Dr Estwick explained that he had written Prime Minister Stuart three years ago on the necessity to change Government’s economic strategy. “I am again asking you to change our present fiscal economic policy stance and fiscal consolidation programme that were outlined in the Financial Statements and Budgetary Proposals of 2011, 2012 and 2013, given that the national growth strategy is significantly off target and is not taking off in any measurable way,” Dr Estwick wrote then.

He added that he had provided other options to his Government, inclusive of negotiating a US$5 billion sinking fund from the United Arab Emirates to wipe out the country’s debt. None of Dr Estwick’s recommendations was taken on board by Cabinet.

But here is where it gets interesting. On the one hand Dr Estwick is on record as stating that Government’s economic policies have been ineffective and basically in shambles for some time, but during the same period the public of Barbados was being played a different tune. This is Mr Sinckler on August 20, 2011. “Our fiscal consolidation programme is beginning to bear fruit with the year-on-year deficit running at 5.5 per cent, down from 9.6 per cent. Revenues are up and expenditures are coming down. We expect that trend will continue. With a continued vigilant application of expenditure control and efficient revenue collection, the deficit should settle somewhere around or just slightly above the original target for the Medium-Term Fiscal Strategy of 5.6 per cent.”

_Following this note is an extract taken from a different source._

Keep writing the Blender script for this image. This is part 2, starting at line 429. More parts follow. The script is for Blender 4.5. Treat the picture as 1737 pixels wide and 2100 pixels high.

On May 3, 2015, while hosting his annual picnic at Silver Sands Beach, Mr Sinckler publicly stated that Barbados was making a recovery in a number of areas, including attracting higher levels of foreign direct investment. He dismissed the International Monetary Fund’s bleak forecast on Barbados economic performance. He added he had seen nothing in the IMF’s forecast that would make him pause and consider another course of action to pull the economy out of trouble. Mr Sinckler said he had “absolutely no doubt that we [Barbados] are on the right path.”

So whom should we believe – the eternal optimist Mr Sinckler, who for more than four years has been consistently stating that “we are on the right path” or Dr Estwick, who has basically shattered the St Michael North West MP’s apparent illusion of following the right economic strategy?

Governor of the Barbados Central Bank Dr DeLisle Worrell recently urged Government to stop printing money, a request that seems to have put his job up for grabs. Dr Worrell dealt another blow to Mr Sinckler’s illusion of “being on the right path” when in the economic report for 2016, he admitted that Government and state entities owed $4.9 billion to private individuals and companies, and that at the end of December, the bank held $681 million in reserves, or the equivalent of just 10.3 weeks of imports. Dr Worrell, complicit before, contrite now, has basically been vindicated by Dr Estwick.

And seemingly leading from behind in this entire scenario is, by his own definition, the sleeping giant – Prime Minister Stuart – who has demonstrated scant public leadership in this situation.

In these difficult economic times the Ministry of Finance has been akin to an albatross around the neck of Mr Sinckler. The money chest has been primarily depleted with the printing of Barbadian currency providing temporary plaster to cover the sores of late salaries and tax returns, inefficient bus service, garbage pile-ups, unchecked sewage spills, stalled projects, pot holes, sick buildings, and the like. To his credit, Mr Sinckler has carried the brunt of public criticism manfully and without complaint while his boss seemingly waits to be awakened.

Dr Estwick has delivered a telling blow that has potentially left the DLP – some would suggest – near to an eight count. The next few months could determine how close the Government is to being rendered completely unconscious.